Home Addition + Interior Alterations
Bringing in the great outdoors, Falls Church
Getting Acquainted
A busy professional family — two kids, an assortment of pets, and the cheerful chaos that comes with both — found their next chapter in a mid-century modern neighborhood in Falls Church, Virginia, a suburb of Washington DC. Accustomed to the larger bedrooms of their previous Arlington home, they were willing to embrace the modest scale of mid-century modern living, but only up to a point. What they needed most, and what the house couldn’t yet offer, was a private retreat from the energy of daily family life — a quiet sanctuary at the end of the day.
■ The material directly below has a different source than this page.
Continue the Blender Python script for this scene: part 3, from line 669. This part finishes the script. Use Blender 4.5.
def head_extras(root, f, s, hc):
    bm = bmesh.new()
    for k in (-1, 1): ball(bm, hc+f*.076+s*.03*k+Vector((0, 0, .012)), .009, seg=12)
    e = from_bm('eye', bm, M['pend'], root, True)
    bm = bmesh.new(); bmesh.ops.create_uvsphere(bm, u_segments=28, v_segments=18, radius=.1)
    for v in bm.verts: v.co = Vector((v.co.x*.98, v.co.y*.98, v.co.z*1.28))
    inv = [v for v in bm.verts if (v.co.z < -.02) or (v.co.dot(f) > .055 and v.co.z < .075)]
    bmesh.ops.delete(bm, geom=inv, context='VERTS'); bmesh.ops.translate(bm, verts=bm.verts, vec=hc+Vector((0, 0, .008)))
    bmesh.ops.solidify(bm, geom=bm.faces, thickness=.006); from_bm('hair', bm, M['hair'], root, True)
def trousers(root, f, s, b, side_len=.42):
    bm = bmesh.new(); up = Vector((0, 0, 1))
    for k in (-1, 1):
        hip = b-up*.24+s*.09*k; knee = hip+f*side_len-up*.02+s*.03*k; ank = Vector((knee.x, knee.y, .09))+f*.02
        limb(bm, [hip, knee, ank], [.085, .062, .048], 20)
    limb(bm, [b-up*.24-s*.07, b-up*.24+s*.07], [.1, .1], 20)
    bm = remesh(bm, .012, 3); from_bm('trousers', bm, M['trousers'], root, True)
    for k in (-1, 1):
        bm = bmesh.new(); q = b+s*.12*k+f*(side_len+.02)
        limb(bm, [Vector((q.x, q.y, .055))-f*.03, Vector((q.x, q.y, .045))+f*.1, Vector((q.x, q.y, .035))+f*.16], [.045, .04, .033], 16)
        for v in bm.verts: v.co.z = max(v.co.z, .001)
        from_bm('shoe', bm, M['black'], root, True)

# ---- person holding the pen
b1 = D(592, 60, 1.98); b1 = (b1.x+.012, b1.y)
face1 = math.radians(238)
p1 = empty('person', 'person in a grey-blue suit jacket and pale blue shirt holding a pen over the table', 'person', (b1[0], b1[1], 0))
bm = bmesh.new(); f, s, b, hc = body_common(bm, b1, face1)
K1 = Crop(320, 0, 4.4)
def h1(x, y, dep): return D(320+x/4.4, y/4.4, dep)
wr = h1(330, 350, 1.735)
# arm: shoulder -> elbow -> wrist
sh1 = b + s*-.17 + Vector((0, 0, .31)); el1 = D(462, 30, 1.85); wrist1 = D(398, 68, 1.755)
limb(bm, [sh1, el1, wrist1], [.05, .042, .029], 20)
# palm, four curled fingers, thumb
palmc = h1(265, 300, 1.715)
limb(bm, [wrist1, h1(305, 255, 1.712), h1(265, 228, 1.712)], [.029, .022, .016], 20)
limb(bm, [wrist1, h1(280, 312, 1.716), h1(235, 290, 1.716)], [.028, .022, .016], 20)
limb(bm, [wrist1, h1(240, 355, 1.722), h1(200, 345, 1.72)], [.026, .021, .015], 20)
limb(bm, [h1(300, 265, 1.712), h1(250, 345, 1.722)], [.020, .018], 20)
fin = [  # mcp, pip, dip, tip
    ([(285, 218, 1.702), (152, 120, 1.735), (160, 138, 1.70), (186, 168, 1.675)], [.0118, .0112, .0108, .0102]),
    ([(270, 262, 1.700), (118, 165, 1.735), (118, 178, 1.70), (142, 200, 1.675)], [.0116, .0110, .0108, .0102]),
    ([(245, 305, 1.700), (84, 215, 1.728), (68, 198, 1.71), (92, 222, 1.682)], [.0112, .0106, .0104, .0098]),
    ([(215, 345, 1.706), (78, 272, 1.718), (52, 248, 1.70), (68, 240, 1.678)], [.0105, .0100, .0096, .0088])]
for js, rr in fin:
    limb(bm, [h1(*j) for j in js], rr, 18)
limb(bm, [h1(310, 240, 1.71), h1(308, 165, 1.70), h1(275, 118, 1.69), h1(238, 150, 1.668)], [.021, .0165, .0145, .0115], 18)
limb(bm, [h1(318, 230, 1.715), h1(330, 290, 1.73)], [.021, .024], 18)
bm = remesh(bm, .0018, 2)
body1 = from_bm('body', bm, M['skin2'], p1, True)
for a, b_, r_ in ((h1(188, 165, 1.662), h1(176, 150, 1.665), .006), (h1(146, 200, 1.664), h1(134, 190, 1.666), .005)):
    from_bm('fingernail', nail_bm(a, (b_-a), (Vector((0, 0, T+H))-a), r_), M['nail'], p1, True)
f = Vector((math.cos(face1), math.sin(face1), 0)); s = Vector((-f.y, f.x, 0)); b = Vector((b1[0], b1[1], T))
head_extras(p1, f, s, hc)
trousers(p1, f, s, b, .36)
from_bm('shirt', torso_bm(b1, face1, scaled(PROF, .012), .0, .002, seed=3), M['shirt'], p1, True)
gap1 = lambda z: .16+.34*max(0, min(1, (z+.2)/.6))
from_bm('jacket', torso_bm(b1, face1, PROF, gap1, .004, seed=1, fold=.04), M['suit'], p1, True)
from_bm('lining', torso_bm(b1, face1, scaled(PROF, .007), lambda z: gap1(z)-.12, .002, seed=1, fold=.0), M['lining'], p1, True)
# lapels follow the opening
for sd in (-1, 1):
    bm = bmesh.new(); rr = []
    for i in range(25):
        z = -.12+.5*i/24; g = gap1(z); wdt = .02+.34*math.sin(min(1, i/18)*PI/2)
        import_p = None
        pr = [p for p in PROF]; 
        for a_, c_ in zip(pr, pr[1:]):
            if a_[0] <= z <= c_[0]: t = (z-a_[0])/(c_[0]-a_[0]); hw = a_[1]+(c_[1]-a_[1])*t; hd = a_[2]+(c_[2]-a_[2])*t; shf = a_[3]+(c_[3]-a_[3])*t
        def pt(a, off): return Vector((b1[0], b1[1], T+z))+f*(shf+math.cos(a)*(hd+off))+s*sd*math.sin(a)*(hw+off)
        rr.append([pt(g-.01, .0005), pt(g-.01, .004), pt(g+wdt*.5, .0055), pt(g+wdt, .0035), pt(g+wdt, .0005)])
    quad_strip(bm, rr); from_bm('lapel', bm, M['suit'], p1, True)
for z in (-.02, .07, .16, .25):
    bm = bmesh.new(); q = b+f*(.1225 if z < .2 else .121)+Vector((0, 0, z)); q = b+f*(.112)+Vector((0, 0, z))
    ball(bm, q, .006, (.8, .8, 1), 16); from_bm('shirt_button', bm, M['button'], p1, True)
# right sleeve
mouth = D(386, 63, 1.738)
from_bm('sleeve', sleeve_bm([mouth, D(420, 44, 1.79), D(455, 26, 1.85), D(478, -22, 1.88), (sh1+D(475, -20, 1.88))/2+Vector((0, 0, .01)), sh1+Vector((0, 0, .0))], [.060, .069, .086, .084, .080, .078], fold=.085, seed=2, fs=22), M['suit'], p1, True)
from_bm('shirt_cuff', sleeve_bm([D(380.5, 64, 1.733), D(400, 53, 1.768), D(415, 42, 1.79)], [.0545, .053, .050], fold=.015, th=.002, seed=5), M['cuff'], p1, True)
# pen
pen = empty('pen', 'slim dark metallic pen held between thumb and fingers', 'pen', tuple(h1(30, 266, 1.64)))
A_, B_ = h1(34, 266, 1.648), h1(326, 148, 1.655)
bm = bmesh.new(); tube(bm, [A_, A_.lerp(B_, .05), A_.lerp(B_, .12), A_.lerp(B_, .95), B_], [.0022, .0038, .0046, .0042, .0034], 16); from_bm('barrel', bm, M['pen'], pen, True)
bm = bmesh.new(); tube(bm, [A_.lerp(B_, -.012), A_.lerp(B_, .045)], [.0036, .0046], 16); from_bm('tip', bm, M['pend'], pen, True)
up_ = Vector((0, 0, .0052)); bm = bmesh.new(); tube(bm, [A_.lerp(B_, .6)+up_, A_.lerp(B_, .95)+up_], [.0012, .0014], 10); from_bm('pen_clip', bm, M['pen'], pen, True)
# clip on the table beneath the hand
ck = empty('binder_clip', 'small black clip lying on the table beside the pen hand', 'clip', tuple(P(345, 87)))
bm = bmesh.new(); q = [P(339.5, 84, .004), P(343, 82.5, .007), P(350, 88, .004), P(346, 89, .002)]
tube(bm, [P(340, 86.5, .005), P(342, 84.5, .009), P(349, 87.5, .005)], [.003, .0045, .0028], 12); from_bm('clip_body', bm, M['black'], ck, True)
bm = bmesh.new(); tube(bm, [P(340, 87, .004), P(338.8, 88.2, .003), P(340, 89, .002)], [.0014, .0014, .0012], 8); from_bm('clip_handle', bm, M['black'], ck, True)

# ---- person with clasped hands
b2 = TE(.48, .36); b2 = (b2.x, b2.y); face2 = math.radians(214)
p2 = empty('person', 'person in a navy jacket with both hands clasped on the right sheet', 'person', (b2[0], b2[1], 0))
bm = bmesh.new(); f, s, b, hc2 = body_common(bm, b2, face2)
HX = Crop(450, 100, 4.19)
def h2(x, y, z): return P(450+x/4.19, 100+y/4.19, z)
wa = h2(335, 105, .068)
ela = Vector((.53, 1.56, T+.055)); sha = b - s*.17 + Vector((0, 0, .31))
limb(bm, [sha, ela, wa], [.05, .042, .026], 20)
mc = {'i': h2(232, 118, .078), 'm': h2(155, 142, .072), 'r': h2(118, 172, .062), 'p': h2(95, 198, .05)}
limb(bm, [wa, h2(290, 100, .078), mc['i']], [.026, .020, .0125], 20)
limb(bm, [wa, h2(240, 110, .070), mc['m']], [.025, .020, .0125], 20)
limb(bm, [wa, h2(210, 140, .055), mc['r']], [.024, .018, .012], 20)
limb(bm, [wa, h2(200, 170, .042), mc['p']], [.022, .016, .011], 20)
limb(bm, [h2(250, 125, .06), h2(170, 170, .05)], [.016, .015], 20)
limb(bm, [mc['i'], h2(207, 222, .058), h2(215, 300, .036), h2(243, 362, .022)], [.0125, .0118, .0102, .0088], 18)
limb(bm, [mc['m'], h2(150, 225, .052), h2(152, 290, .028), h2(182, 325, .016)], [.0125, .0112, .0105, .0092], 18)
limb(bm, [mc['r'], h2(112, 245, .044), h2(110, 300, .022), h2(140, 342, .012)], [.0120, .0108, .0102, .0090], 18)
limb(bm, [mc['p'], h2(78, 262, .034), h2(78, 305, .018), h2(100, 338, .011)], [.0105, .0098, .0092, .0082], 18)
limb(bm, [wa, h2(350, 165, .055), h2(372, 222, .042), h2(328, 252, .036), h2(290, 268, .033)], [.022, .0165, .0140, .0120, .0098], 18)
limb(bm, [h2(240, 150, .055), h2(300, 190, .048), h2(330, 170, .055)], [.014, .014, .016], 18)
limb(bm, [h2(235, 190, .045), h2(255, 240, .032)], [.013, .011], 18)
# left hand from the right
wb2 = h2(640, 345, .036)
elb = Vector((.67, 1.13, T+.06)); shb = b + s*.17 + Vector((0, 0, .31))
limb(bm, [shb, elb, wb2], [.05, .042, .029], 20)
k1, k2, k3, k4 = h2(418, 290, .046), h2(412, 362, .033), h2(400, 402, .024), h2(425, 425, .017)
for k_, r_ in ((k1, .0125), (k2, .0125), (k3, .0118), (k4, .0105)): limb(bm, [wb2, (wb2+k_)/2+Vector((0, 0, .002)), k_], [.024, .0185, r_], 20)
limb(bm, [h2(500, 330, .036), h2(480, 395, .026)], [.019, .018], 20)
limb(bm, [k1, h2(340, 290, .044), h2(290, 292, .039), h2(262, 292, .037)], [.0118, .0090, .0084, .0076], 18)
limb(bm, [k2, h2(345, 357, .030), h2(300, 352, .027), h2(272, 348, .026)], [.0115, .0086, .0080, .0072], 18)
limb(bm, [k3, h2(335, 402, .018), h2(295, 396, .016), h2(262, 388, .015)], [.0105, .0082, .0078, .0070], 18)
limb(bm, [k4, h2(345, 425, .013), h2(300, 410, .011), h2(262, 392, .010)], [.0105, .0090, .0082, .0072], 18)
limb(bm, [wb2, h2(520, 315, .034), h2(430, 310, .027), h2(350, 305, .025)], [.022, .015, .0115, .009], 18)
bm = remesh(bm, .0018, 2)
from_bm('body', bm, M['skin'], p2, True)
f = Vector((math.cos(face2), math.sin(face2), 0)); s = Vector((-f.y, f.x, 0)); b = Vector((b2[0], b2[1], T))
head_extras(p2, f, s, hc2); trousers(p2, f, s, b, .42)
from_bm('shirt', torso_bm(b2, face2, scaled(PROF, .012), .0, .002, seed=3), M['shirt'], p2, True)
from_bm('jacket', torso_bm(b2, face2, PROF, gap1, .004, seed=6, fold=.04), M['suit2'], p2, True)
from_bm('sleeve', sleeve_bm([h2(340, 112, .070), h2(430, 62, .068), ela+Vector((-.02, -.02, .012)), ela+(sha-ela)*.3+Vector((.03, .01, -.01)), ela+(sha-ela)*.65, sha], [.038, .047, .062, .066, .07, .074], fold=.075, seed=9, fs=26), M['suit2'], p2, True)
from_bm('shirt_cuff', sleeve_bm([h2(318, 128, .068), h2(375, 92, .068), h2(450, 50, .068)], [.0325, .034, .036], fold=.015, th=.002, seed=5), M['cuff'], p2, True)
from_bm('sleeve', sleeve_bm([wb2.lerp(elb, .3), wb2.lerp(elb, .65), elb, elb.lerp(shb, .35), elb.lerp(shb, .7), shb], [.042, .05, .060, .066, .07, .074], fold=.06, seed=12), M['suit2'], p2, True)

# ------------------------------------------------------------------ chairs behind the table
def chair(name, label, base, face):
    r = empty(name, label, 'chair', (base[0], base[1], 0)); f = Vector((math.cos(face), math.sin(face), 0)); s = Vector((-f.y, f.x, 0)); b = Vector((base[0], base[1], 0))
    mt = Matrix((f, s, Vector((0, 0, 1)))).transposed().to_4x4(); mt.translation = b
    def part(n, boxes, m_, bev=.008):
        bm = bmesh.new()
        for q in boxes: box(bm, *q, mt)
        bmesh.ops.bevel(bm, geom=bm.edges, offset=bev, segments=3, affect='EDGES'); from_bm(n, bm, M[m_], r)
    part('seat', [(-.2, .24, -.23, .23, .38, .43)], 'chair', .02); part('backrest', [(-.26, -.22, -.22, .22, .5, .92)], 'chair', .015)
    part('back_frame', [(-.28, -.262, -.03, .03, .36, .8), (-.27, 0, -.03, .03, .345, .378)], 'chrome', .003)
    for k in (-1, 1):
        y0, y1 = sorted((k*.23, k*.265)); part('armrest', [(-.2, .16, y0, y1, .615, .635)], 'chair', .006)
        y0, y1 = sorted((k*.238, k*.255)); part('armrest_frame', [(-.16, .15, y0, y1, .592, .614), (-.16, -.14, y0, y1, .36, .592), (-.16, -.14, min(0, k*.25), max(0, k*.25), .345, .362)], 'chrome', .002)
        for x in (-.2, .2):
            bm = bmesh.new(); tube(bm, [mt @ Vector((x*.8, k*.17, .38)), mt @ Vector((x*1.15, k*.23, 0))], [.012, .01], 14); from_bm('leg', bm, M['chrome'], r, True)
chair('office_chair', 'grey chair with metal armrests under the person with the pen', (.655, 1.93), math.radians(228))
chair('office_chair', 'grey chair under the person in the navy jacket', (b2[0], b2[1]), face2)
That need became the starting point for everything that followed.

A cantilevered window volume laps the original home at the new addition and works well to blur the line between old and new

While a transom window continues the architectural language of the original home a new slot window anchors artfully to the carefully matched brick
Identifying the Team
The homeowners came to deJong Studio through a realtor recommendation — a relationship the practice values deeply. Realtors who understand what thoughtful architectural design can unlock in a mid-century modern home are invaluable partners, helping clients imagine not just what a home is, but what it could become. For this family, that imaginative leap led to a clear design objective: to bring the transparency and openness of the home’s public living areas into the private bedroom wing, allowing the tranquility of the surrounding landscape to filter in.
Designing the Addition
The existing bedroom wing presented familiar constraints — rooms that felt tight and inward-looking, disconnected from the wooded lot that made the property so special. The addition addressed this directly, enlarging the modest bedrooms and introducing a generous, light-filled primary bath. The design strategy throughout was to dissolve the boundary between inside and out: walls of glass replace what had been solid enclosures, and the lush treetop panorama becomes an ever-present backdrop to daily life.
A cantilevered bedroom window wall reaches out toward the canopy of trees while Douglas fir interior mullions and a frameless glass corner effortlessly dissolve the boundary between structure and landscape. The continuous flow of flooring from bedroom into bathroom reinforces this sense of dissolution, blurring the threshold between the two spaces and drawing the eye outward through the glazing beyond.

Minimal wall frames the new primary headwall blurring the lines between inside and out
The primary bath continues the same spirit of quiet luxury. A sliding glass wall opens directly to a serene, filtered wall of greenery, making the act of bathing feel unhurried and deeply private. A freestanding tub beneath a skylight captures shifting daylight and dappled shadow throughout the day — a perfect perch for a scented candle on the adjacent ledge. A handcrafted teak vanity, mid-century modern in its sensibility and bespoke in its execution, anchors the space with warmth and precision.

Sliding glass doors reveal a primary bath meant to be seen

Luxury is in the details for this primary bath – faucet and shower tile and drain
Below the primary suite, a quiet study occupies the base of the addition. Tucked beneath the bedroom and oriented toward the same wooded surroundings, it offers a contemplative retreat — a place for focused thought while remaining immersed in the filtered light and shifting greenery beyond the glass.
Connecting Old and New
Rather than announcing itself as an addition, the new work builds upon the design language of the existing home — extending its post-and-beam logic, honoring its material palette, and continuing the floor-to-ceiling glazing that defines the best of mid-century modern design. The Douglas fir framing, the teak millwork, and the careful detailing throughout speak the same quiet material language as the original house. The line between old and new is intentionally blurred, the addition feeling less like an appendage and more like the fulfillment of what the original house always aspired to be.

The new addition features cantilevered window bay, frameless corner and playful color blocking
The Completed Addition
This Falls Church, Virginia mid-century modern addition demonstrates what becomes possible when a home’s natural setting is treated not as a backdrop but as a design partner. Once defined by the contrast between open public spaces and closed private ones, the house now carries that same spirit of openness from front to back. In one of Northern Virginia’s most beloved mid-century neighborhoods, it stands as a quiet example of how thoughtful architectural design can transform the way a family lives — and how a home feels — for decades to come.